I've watched a training course by Jeff walker, and in his product launch formula, I clearly remembered a point that is raised by him. Yes, SEO, PPC, PPV or any traffic sources that we all are using now, are fragile because at the end of the day, these sources are some external factors that beyond our control. We could lose it anytime.
Taking IM as a business (career for me), it's essential to own an asset, in order to be sustainable. All other traffic sources discussed in this forum, yes, you can make money with them. But you also risk losing them anytime. Eg. Your facebook ads could be disapproved by FB anytime if there is a change of their policy, or another reviewer disapproves them...
In contrast, an email list, however, will be your long term asset to your "business" because whenever you want money, you can always squeeze money from them (in layman's term)... Provided that you must build a strong and trust relationship with your list. It's by having this, and when FB, google, pof, or any other traffic sources diminish, you still can sustain your business and be the big time winner.
Having said that, I think IM can be a stable business but like any other business, it would still faces risks, both internal and external. Therefore it is always good to diversify your investments, like what other members suggested above, they are all brilliant ideas. So in case when one of your "business" crashes, you can still back by your other sources of income.

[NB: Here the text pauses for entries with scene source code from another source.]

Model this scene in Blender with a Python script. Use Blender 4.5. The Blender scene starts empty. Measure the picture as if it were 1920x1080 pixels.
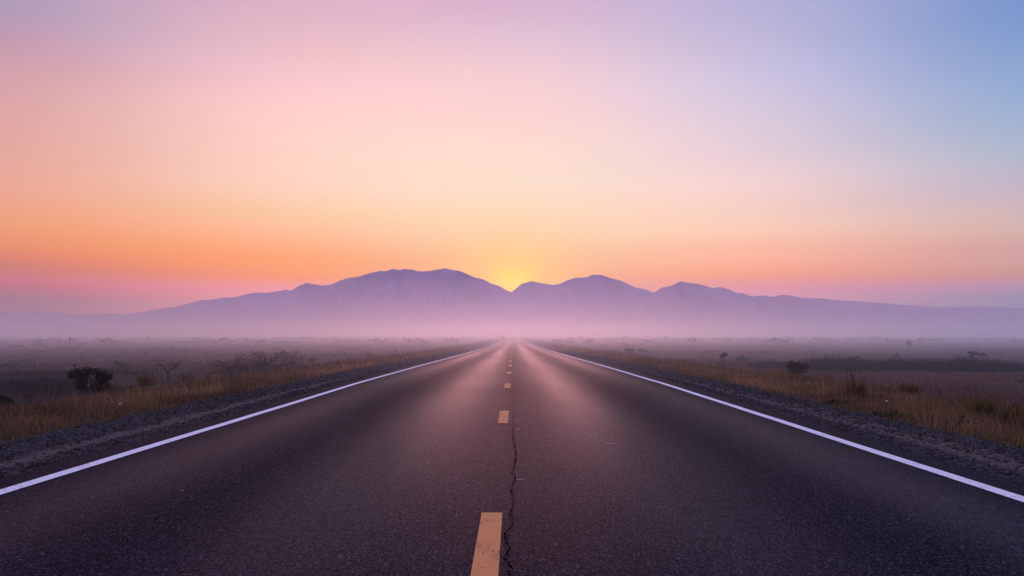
import bpy, math, random
import numpy as np
from mathutils import Vector, Matrix

random.seed(7)
rs = np.random.RandomState(11)
scene = bpy.context.scene
C = scene.collection
R = math.radians
F = 1280.0            # focal length in photo pixels (24 mm on 36 mm, 1920 px wide)
CX, CY = 963.0, 629.0  # the point where the road vanishes
EYE = 1.26

# ------------------------------------------------------------------ helpers
def tag(o, label=None, cat=None, group=None, kind=None):
    if label: o['label'] = label
    if cat: o['category'] = cat
    if group: o['group'] = group
    if kind: o['kind'] = kind
    return o

def link_mesh(name, verts, faces, mat, parent=None, smooth=False, col=None):
    """verts (n,3) array, faces list of tuples or an (m,k) array"""
    me = bpy.data.meshes.new(name)
    verts = np.asarray(verts, dtype=np.float32)
    if isinstance(faces, np.ndarray):
        m, k = faces.shape
        me.vertices.add(len(verts)); me.vertices.foreach_set('co', verts.ravel())
        me.loops.add(m * k); me.loops.foreach_set('vertex_index', faces.astype(np.int32).ravel())
        me.polygons.add(m)
        me.polygons.foreach_set('loop_start', np.arange(0, m * k, k, dtype=np.int32))
        me.polygons.foreach_set('loop_total', np.full(m, k, dtype=np.int32))
        me.update(calc_edges=True); me.validate()
    else:
        me.from_pydata([tuple(v) for v in verts], [], faces); me.update()
    if smooth:
        me.polygons.foreach_set('use_smooth', np.ones(len(me.polygons), dtype=bool))
    if col is not None:
        a = me.color_attributes.new('tint', 'FLOAT_COLOR', 'POINT')
        c4 = np.ones((len(verts), 4), dtype=np.float32); c4[:, :3] = col
        a.data.foreach_set('color', c4.ravel())
    if mat: me.materials.append(mat)
    o = bpy.data.objects.new(name, me); C.objects.link(o)
    if parent: o.parent = parent
    return o

def empty(name, loc):
    o = bpy.data.objects.new(name, None); C.objects.link(o)
    o.location = loc; o.empty_display_size = 0.3
    return o

# smooth 2-D value noise, used for terrain and for spreading plants
_perm = rs.rand(256, 256)
def vnoise(x, y):
    x = np.asarray(x, dtype=float); y = np.asarray(y, dtype=float)
    xi = np.floor(x).astype(int); yi = np.floor(y).astype(int)
    fx = x - xi; fy = y - yi
    fx = fx * fx * (3 - 2 * fx); fy = fy * fy * (3 - 2 * fy)
    g = lambda a, b: _perm[a & 255, b & 255]
    return ((g(xi, yi) * (1 - fx) + g(xi + 1, yi) * fx) * (1 - fy)
            + (g(xi, yi + 1) * (1 - fx) + g(xi + 1, yi + 1) * fx) * fy) * 2 - 1
def fbm(x, y, octs=4):
    s = 0; a = 1.0; t = 0
    for k in range(octs):
        s = s + a * vnoise(np.asarray(x) * 2**k + 17.3 * k, np.asarray(y) * 2**k + 5.1 * k); t += a; a *= .5
    return s / t

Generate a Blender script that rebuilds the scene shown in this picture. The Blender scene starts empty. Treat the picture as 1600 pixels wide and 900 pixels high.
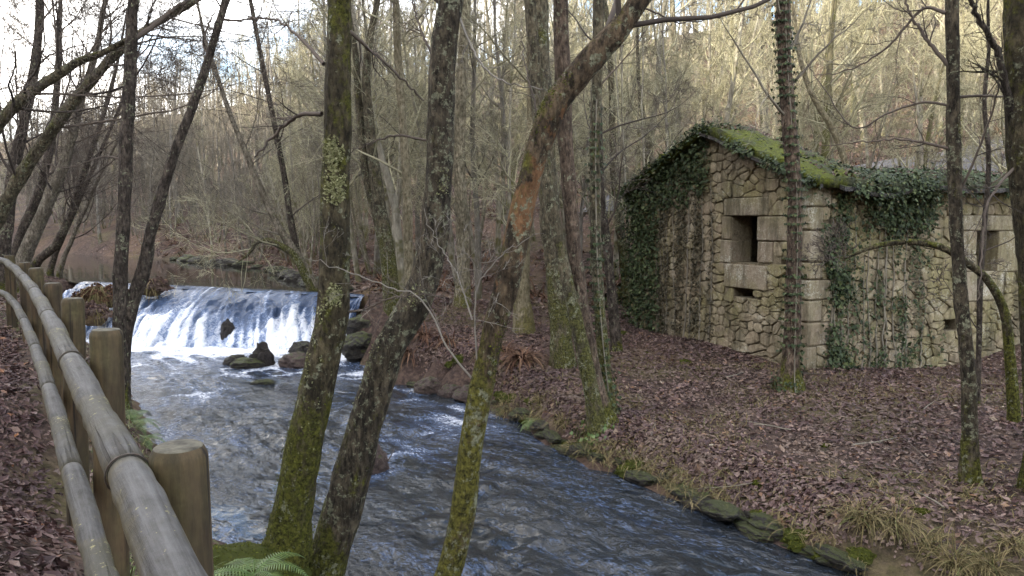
import bpy, math, random
import numpy as np
from mathutils import Vector, Matrix

R = math.radians
rng = np.random.default_rng(11)
random.seed(5)
scene = bpy.context.scene
COL = scene.collection

# ------------------------------------------------------------------ camera
CAM_Z = 1.55
F_PX = 1200.0
PITCH = math.atan(100.0 / F_PX)
cam_d = bpy.data.cameras.new('camera')
cam_d.sensor_width = 36.0
cam_d.lens = 36.0 * F_PX / 1600.0
cam_d.clip_end = 3000
cam = bpy.data.objects.new('camera', cam_d)
cam.location = (0, 0, CAM_Z)
cam.rotation_euler = (math.pi / 2 - PITCH, 0, 0)
COL.objects.link(cam)
scene.camera = cam

# ------------------------------------------------------------------ light
SUN_EL = R(17)
SUN_DIR = Vector((-0.80, -0.60, 0)).normalized()          # horizontal direction towards the sun
world = bpy.data.worlds.new('World')
scene.world = world
world.use_nodes = True
wn, wl = world.node_tree.nodes, world.node_tree.links
wn.clear()
w_out = wn.new('ShaderNodeOutputWorld')
w_bg = wn.new('ShaderNodeBackground')
w_sky = wn.new('ShaderNodeTexSky')
w_sky.sky_type = 'NISHITA'
w_sky.sun_disc = False
w_sky.sun_elevation = SUN_EL
w_sky.sun_rotation = math.atan2(SUN_DIR.x, SUN_DIR.y)
w_sky.air_density = 1.0
w_sky.dust_density = 1.0
w_sky.ozone_density = 2.5
w_tc = wn.new('ShaderNodeTexCoord')
w_map = wn.new('ShaderNodeMapping')
w_map.inputs['Scale'].default_value = (1.0, 1.0, 2.6)
w_map.inputs['Location'].default_value = (0.35, 0.1, 0.0)
w_noise = wn.new('ShaderNodeTexNoise')
w_noise.inputs['Scale'].default_value = 1.9
w_noise.inputs['Detail'].default_value = 6
w_noise.inputs['Roughness'].default_value = 0.55
w_ramp = wn.new('ShaderNodeValToRGB')
w_ramp.color_ramp.elements[0].position = 0.44
w_ramp.color_ramp.elements[1].position = 0.60
w_mix = wn.new('ShaderNodeMix')
w_mix.data_type = 'RGBA'
w_mix.inputs['B'].default_value = (10.6, 10.1, 9.5, 1)     # bright thin cloud
wl.new(w_tc.outputs['Generated'], w_map.inputs['Vector'])
wl.new(w_map.outputs['Vector'], w_noise.inputs['Vector'])
wl.new(w_noise.outputs['Fac'], w_ramp.inputs['Fac'])
wl.new(w_ramp.outputs['Color'], w_mix.inputs['Factor'])
wl.new(w_sky.outputs['Color'], w_mix.inputs['A'])
wl.new(w_mix.outputs['Result'], w_bg.inputs['Color'])
w_bg.inputs['Strength'].default_value = 0.13
wl.new(w_bg.outputs['Background'], w_out.inputs['Surface'])

sun_d = bpy.data.lights.new('sun', 'SUN')
sun_d.energy = 2.3
sun_d.angle = R(0.6)
sun_d.color = (1.0, 0.91, 0.74)
sun = bpy.data.objects.new('sun', sun_d)
to_sun = Vector((SUN_DIR.x * math.cos(SUN_EL), SUN_DIR.y * math.cos(SUN_EL), math.sin(SUN_EL)))
sun.rotation_euler = to_sun.to_track_quat('Z', 'Y').to_euler()
sun.location = (0, 0, 40)
COL.objects.link(sun)

vs = scene.view_settings
vs.view_transform = 'Standard'
vs.look = 'None'
vs.exposure = 2.38
vs.gamma = 1.0
vs.use_curve_mapping = False
scene.cycles.use_denoising = True
scene.cycles.use_adaptive_sampling = True
scene.cycles.adaptive_threshold = 0.02
scene.cycles.max_bounces = 4
scene.cycles.diffuse_bounces = 2
scene.cycles.glossy_bounces = 2
scene.cycles.transparent_max_bounces = 8
scene.cycles.caustics_reflective = False
scene.cycles.caustics_refractive = False

# ------------------------------------------------------------------ view helpers
CP, SP = math.cos(PITCH), math.sin(PITCH)
def ray(u, v):
    a = (u - 800.0) / F_PX
    b = -(v - 450.0) / F_PX
    return np.array([a, CP + b * SP, -SP + b * CP])
def at(u, v, Y):
    d = ray(u, v)
    return np.array([0, 0, CAM_Z]) + d * (Y / d[1])
def onz(u, v, z):
    d = ray(u, v)
    return np.array([0, 0, CAM_Z]) + d * ((z - CAM_Z) / d[2])

# ------------------------------------------------------------------ noise
def _h(i, j, k, s):
    n = (i.astype(np.int64) * 374761393 + j.astype(np.int64) * 668265263 + k.astype(np.int64) * 2147483647 + s * 974634777) & 0xffffffff
    n = ((n ^ (n >> 13)) * 1274126177) & 0xffffffff
    n = (n ^ (n >> 16)) & 0xffffffff
    return n / 4294967295.0
def vn(p, s=0):
    p = np.asarray(p, float)
    q = np.floor(p)
    f = p - q
    f = f * f * f * (f * (f * 6 - 15) + 10)
    i, j, k = q[..., 0], q[..., 1], q[..., 2]
    fx, fy, fz = f[..., 0], f[..., 1], f[..., 2]
    r = 0
    for a in (0, 1):
        for b in (0, 1):
            for c in (0, 1):
                w = (fx if a else 1 - fx) * (fy if b else 1 - fy) * (fz if c else 1 - fz)
                r = r + w * _h(i + a, j + b, k + c, s)
    return r * 2 - 1
def fbm(p, o=3, s=0):
    p = np.asarray(p, float)
    r, a, t = 0, 1.0, 0
    for n in range(o):
        r = r + a * vn(p * (2.03 ** n) + 7.3 * n, s + n)
        t += a
        a *= 0.5
    return r / t
def sstep(a, b, x):
    t = np.clip((x - a) / (b - a), 0, 1)
    return t * t * (3 - 2 * t)

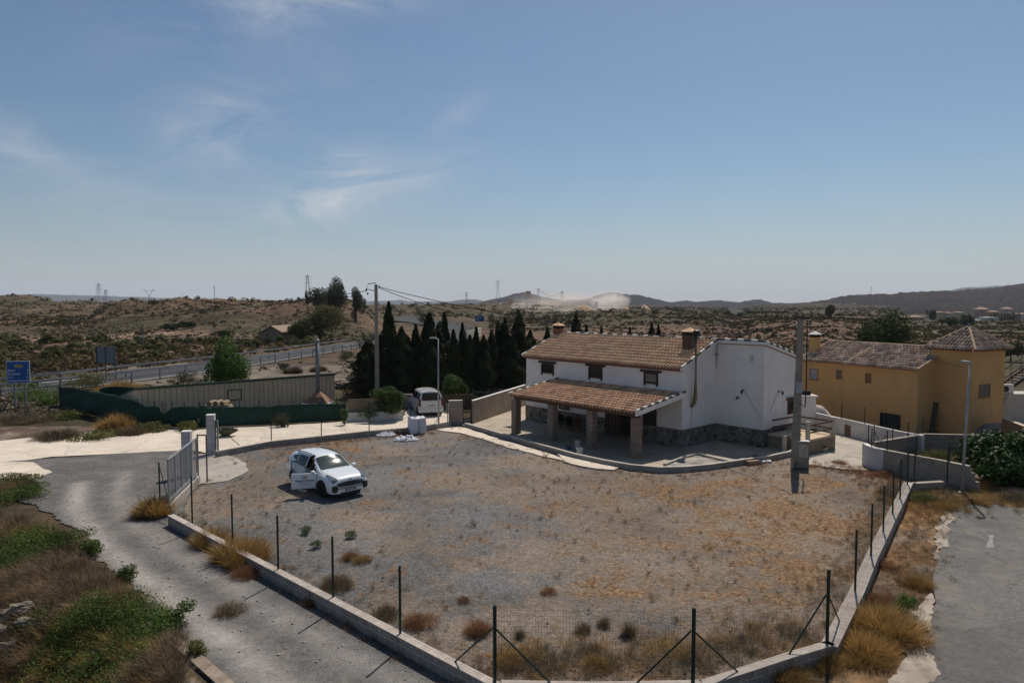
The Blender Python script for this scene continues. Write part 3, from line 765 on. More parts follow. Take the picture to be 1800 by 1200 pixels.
def tile_field(name, O, eu, ev, W, Lh, mat_, parent, pitch=0.235, course=0.40, left=None, right=None, r=0.085):
 """overlapping barrel tiles over a slope: O lower left corner, eu along the eave, ev up the slope"""
 eu = V(*eu).normalized(); ev = V(*ev).normalized(); en = eu.cross(ev).normalized()
 if en.z < 0: en = -en
 nc = max(1, int(round(W / pitch))); pitch = W / nc
 nr = max(1, int(round(Lh / course))); course = Lh / nr
 prof = [(0.0, 0.0), (0.16, 0.005)] + [(0.5 - 0.34 * math.cos(math.pi * k / 5), 0.01 + r * math.sin(math.pi * k / 5)) for k in range(0, 6)] + [(0.84, 0.005), (1.0, 0.0)]
 prof = [(0.0, 0.0)] + [(0.5 - 0.34 * math.cos(math.pi * k / 6), 0.008 + r * math.sin(math.pi * k / 6)) for k in range(7)] + [(1.0, 0.0)]
 vs = []; fs = []
 rr = random.Random(5)
 np_ = len(prof)
 for i in range(nc):
  for j in range(nr):
   v0 = j * course; v1 = (j + 1) * course + 0.03
   um = (i + 0.5) * pitch
   if left and um < left((v0 + v1) / 2): continue
   if right and um > right((v0 + v1) / 2): continue
   dj = rr.uniform(-0.006, 0.006); dv = rr.uniform(-0.012, 0.012)
   b0 = len(vs)
   for (vv, off) in ((v0 + dv, -0.03), (v0 + dv, 0.026 + dj), (v1, 0.0)):
    for (t, h) in prof:
     p = O + eu * ((i + t) * pitch) + ev * vv + en * (h + off)
     vs.append(p)
   for rw in range(2):
    for k in range(np_ - 1):
     a = b0 + rw * np_ + k
     fs.append((a, a + 1, a + np_ + 1, a + np_))
 o = fast_mesh(name, [tuple(v) for v in vs], fs, mat_, parent, smooth=False)
 return o
def cap_run(name, a, b, parent, r=0.085, seg=0.42, m1=None, m2=None, alt=True):
 "run of half round cap tiles, every other joint bedded in pale mortar"
 a, b = V(*a), V(*b); L = (b - a).length; n = max(2, int(L / seg)); d = (b - a) / n; pts = []; rs = []
 for i in range(n):
  for f_, q in ((0, 1), (.45, .94), (.46, .88), (.995, .93)): pts.append(a + d * (i + f_)); rs.append(r * q)
 k = MB(); k.tube(pts, rs, 10); o = k.build(name, m1 or M_RIDGE, parent, smooth=False)
 if alt:
  o.data.materials.append(m2 or M_RIDGED)
  for q, p in enumerate(o.data.polygons):
   if q < (len(pts) - 1) * 10 and (q // 10) % 4 in (1, 2, 3): p.material_index = 1
 return o
def frame_window(parent, O, ex, nrm, w, h, fm, pm, t=0.07, lintel=0.0, lm=None, bars=0, depth=0.05, label=None, sill=False, shut=None):
 """window: frame with glass; O = lower left corner on the wall, ex along wall, nrm outward"""
 ex = V(*ex).normalized(); nrm = V(*nrm).normalized(); ez = V(0, 0, 1)
 def bx(mb, x0, x1, z0, z1, d0, d1):
  vs = [O + ex * x + ez * z + nrm * d for d in (d0, d1) for z in (z0, z1) for x in (x0, x1)]
  mb.add(vs, [(0, 2, 3, 1), (4, 5, 7, 6), (0, 1, 5, 4), (2, 6, 7, 3), (0, 4, 6, 2), (1, 3, 7, 5)])
 m = MB(); bx(m, 0, t, 0, h, 0.002, depth); bx(m, w - t, w, 0, h, 0.002, depth); bx(m, t, w - t, 0, t, 0.002, depth); bx(m, t, w - t, h - t, h, 0.002, depth)
 f = m.build('window', fm, parent)
 if label: f['label'] = label
 g_ = MB(); bx(g_, t, w - t, t, h - t, 0.003, 0.012); g_.build('pane', pm, f)
 if bars:
  k = MB()
  for i in range(1, bars + 1):
   x = w * i / (bars + 1); bx(k, x - 0.012, x + 0.012, t, h - t, 0.015, 0.035)
  bx(k, t, w - t, h * 0.5 - 0.012, h * 0.5 + 0.012, 0.016, 0.034)
  k.build('bars', fm, f)
 if lintel:
  l = MB(); bx(l, -lintel, w + lintel, h, h + 0.13, 0.002, depth + 0.05); l.build('lintel', lm or fm, f)
 if sill:
  l = MB(); bx(l, -0.05, w + 0.05, -0.05, 0, 0.002, depth + 0.04); l.build('sill', lm or fm, f)
 if shut is not None:
  l = MB(); bx(l, t, w - t, h * shut, h - t, 0.014, 0.02); l.build('blind', M_RIDGE, f)
 return f

# == WHITE FARMHOUSE
hA = U(925, 738); hB = U(1198, 788)
e1 = V(hB.x - hA.x, hB.y - hA.y, 0).normalized(); e2 = V(-e1.y, e1.x, 0)     # e2 points away from the camera
if e2.y < 0: e2 = -e2
LEN = (hB - hA).length
_C = U(1262, 775); DEP = (V(_C.x, _C.y, 0) - V(hB.x, hB.y, 0)).dot(e2)       # front wall to ridge line
hC = hB + e2 * DEP
_D = U(1341, 788); WING = (V(_D.x, _D.y, 0) - V(hC.x, hC.y, 0)).dot(e1)
hD = hC + e1 * WING
def HP(s, t, z): return V(hA.x, hA.y, 0) + e1 * s + e2 * t + V(0, 0, z)        # house coordinates
EAVE = 4.48; RIDGE = 5.80
BACK = 3.9; BEAVE = RIDGE - 0.95
house = thing('farmhouse', 'white farmhouse with tiled roof, rubble stone plinth and pillared porch', 'house', (0, 0, 0))
def HQ(mb, pts, M=None): mb.add([HP(*p) for p in pts], [tuple(range(len(pts)))])
wl_ = MB()
t0, t1_, t2_ = 0.0, DEP, DEP + BACK
S0, S1, S2 = 0.0, LEN, LEN + WING
HQ(wl_, [(S0, t0, 0), (S1, t0, 0), (S1, t0, EAVE), (S0, t0, EAVE)])
HQ(wl_, [(S1, t0, 0), (S1, t1_, 0), (S1, t1_, RIDGE), (S1, t0, EAVE)])
HQ(wl_, [(S1, t1_, 0), (S2, t1_, 0), (S2, t1_, RIDGE), (S1, t1_, RIDGE)])
HQ(wl_, [(S2, t1_, 0), (S2, t2_, 0), (S2, t2_, BEAVE), (S2, t1_, RIDGE)])
HQ(wl_, [(S2, t2_, 0), (S0, t2_, 0), (S0, t2_, BEAVE), (S2, t2_, BEAVE)])
HQ(wl_, [(S0, t2_, 0), (S0, t0, 0), (S0, t0, EAVE), (S0, t1_, RIDGE), (S0, t2_, BEAVE)])
wl_.build('wall', M_WHITE, house)
# plinth 1 m high, 4 cm proud, thin capping
PL = 0.98
def ring(mb, off, z0, z1, th=0.0):
 pts = [(S0 - off, t0 - off), (S1 + off, t0 - off), (S1 + off, t1_ - off), (S2 + off, t1_ - off), (S2 + off, t2_ + off), (S0 - off, t2_ + off)]
 mb.prism([HP(a, b, 0)[:2] for a, b in pts], z0, z1)
p_ = MB(); ring(p_, 0.04, 0, PL); p_.build('stone_plinth', M_STONE, house)
p_ = MB(); ring(p_, 0.055, PL + 0.002, PL + 0.045); p_.build('plinth_capping', mat('capping', (0.20, 0.12, 0.09), 0.8), house)
# roofs
OV = 0.32
sl = (RIDGE - EAVE) / DEP; slv = V(0, 0, 0) + e2 + V(0, 0, sl); slv.normalize(); slen = math.hypot(DEP + OV, (DEP + OV) * sl)
Oe = HP(S0 - 0.12, -OV, EAVE - OV * sl + 0.08)
rb = MB(); rb.add([HP(S0 - 0.1, -OV + .03, EAVE - OV * sl), HP(S1 + 0.1, -OV + .03, EAVE - OV * sl), HP(S1 + 0.1, DEP, RIDGE + 0.012), HP(S0 - 0.1, DEP, RIDGE + 0.012),
               HP(S0 - 0.1, -OV + .03, EAVE - OV * sl + .07), HP(S1 + 0.1, -OV + .03, EAVE - OV * sl + .07), HP(S1 + 0.1, DEP, RIDGE + 0.08), HP(S0 - 0.1, DEP, RIDGE + 0.08)],
   [(0, 3, 2, 1), (4, 5, 6, 7), (0, 1, 5, 4), (1, 2, 6, 5), (2, 3, 7, 6), (3, 0, 4, 7)])
rb.build('roof_deck', M_TERRA, house)
rf = tile_field('roof', Oe, e1, slv, LEN + 0.24, slen, M_TILE, house)
# rear roof (spans the wing too)
bs = (RIDGE - BEAVE) / BACK; bvv = (V(0, 0, 0) - e2 + V(0, 0, bs)).normalized()
Ob = HP(S2 + 0.1, t2_ + 0.3, BEAVE - 0.3 * bs + 0.08)
tile_field('roof', Ob, -e1, bvv, LEN + WING + 0.2, math.hypot(BACK + .3, (BACK + .3) * bs), M_TILE, house)
rb = MB(); rb.add([HP(S0 - 0.1, t2_ + .3, BEAVE - .3 * bs), HP(S2 + 0.08, t2_ + .3, BEAVE - .3 * bs), HP(S2 + 0.08, DEP + .01, RIDGE + .01), HP(S0 - 0.1, DEP + .01, RIDGE + .01),
                   HP(S0 - 0.1, t2_ + .3, BEAVE - .3 * bs + .07), HP(S2 + 0.08, t2_ + .3, BEAVE - .3 * bs + .07), HP(S2 + 0.08, DEP + .01, RIDGE + .078), HP(S0 - 0.1, DEP + .01, RIDGE + .078)],
   [(0, 3, 2, 1), (4, 5, 6, 7), (0, 1, 5, 4), (1, 2, 6, 5), (2, 3, 7, 6), (3, 0, 4, 7)]); rb.build('roof_deck', M_TERRA, house)
cap_run('ridge_tiles', HP(S0 - 0.1, DEP, RIDGE + 0.12), HP(S2 + 0.06, DEP, RIDGE + 0.12), house, seg=0.8, r=0.10)
cap_run('verge_tiles', HP(S1 + 0.08, -OV + .1, EAVE - OV * sl + 0.15), HP(S1 + 0.08, DEP, RIDGE + 0.13), house, seg=0.8, r=0.085)
cap_run('verge_tiles', HP(S0 - 0.08, -OV, EAVE - OV * sl + 0.14), HP(S0 - 0.08, DEP, RIDGE + 0.13), house, seg=0.8, r=0.085)
cap_run('verge_tiles', HP(S2 + 0.06, DEP, RIDGE + 0.11), HP(S2 + 0.06, t2_ + .25, BEAVE + 0.05), house, seg=0.62, r=0.085)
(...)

I hope I did bring out the point that, while you are banking with paid traffic or SEO, it is always good to build email lists across your verticals too because since you are banking with them, you know these verticals well and you can build a better relationship with your list better than anyone else...
The real asset you build when you learn paid traffic is the knowledge & experience. Traffic sources may come and go but there will always be paid traffic sources where you can get in and make money almost immediately.
There are a LOT of challenges in building lists that gurus don't tell you. A list is only an asset if you work very hard at it. There is a limited lifetime of a list as well. Having good websites is a FAR better asset than having a list IMO.